Photo by Leonardo Augusto Matsuda / Creative Commons

Image Credit: Photo by Leonardo Augusto Matsuda / Creative Commons

In this fast-changing, high-tech world it can be overwhelming to sort through the hundreds of Apps out there for kids. How do you tell the ones that are simply designed to be mind-numbing entertainment from those that actually build your child’s brain?

Thousands of educational Apps cover science, math, foreign languages and reading. Children can manipulate math equations with just a touch of a finger. They can dissect a virtual frog in one App and visit an art museum in the next.

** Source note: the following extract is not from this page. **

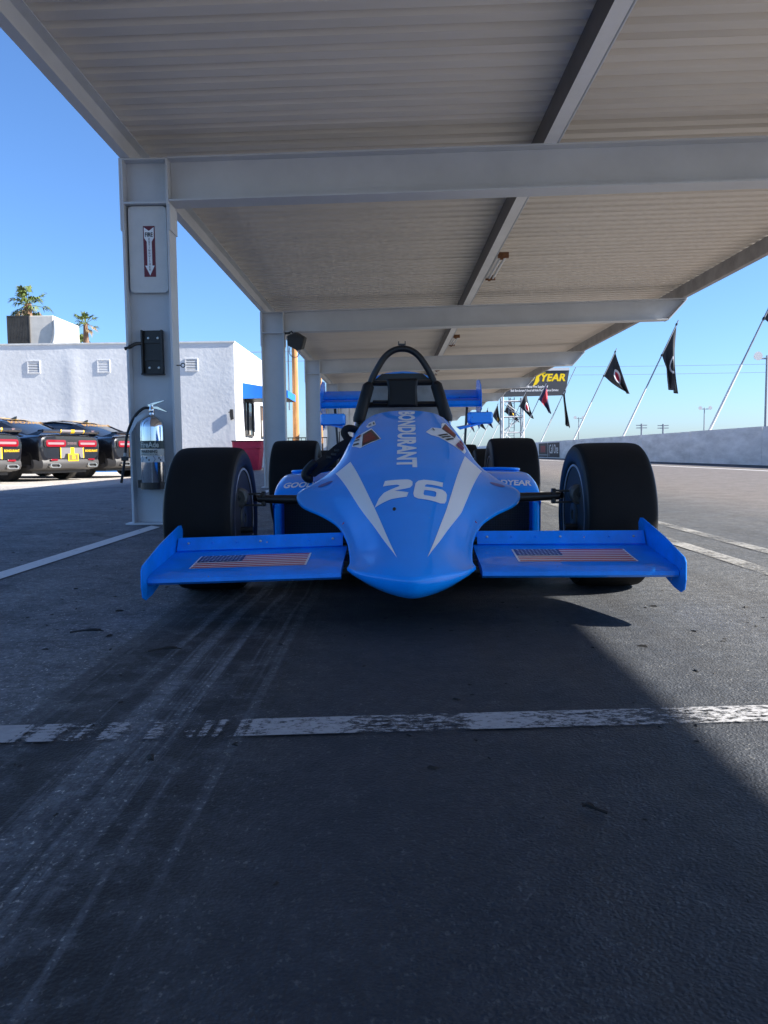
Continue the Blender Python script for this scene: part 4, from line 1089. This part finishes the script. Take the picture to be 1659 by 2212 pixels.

Lilla Dale McManis, research director of Hatch Early Childhood, says that it is very difficult to recommend specific Apps because  the list would be obsolete before it was read. In general terms, for an App to be considered educational, its content should be based on research and professional educator standards, with abundant opportunities for a child to fully learn the concepts.

Parents can learn to be App reviewers themselves by visiting the listed websites below. They need to know what they and their children are interested in and follow basic guidelines. Dr. Cynthia Chiong, educational media researcher and founder of A Matter of App blog, reviews and rates educational Apps in four areas :

1)    Developmental Appropriateness: The apps are rated for appropriateness based on the content, relevance to what the child may already be learning at home and/or in school, and the type of motor skills needed (i.e., swiping, drag and drop).

2)    Balance: Apps need to present a good balance of features that are engaging, yet not too distracting. An unbalanced app means that it has too many features that may end of distracting the child from the actual content, or it means that it is devoid of such features causing the app to be possibly unappealing and boring to the child.

3)   Sustainability: The apps are rated for their potential to keep the child motivated and engaged. Does the app provide incentives, rewards, fresh content and goals?

4)    Parental Involvement: Although most apps do not explicitly have a role for parents, it is important for parents to stay involved. Apps should be viewed as another opportunity for parents to interact with their child rather than as something that can occupy their child during car rides or waiting for soccer practice (although there is nothing wrong with that). Parents can help teach and reinforce the material.

The Moms with apps website gives parents some tips for choosing and downloading apps for their children. Parents can try out the free apps and learn why are they free. It’s important to understand why an app is free before you download it. Is it ad supported? Is it free to download, but with In App Purchases? Is it on sale? Is it no longer being updated? Is it a loss leader for a larger brand? All of these scenarios are possible, and it’s helpful to know where you stand as a consumer before you get caught by surprise.

Before letting your child get engaged with an application make sure you know all about it, as you would with any other toy that your child will play with.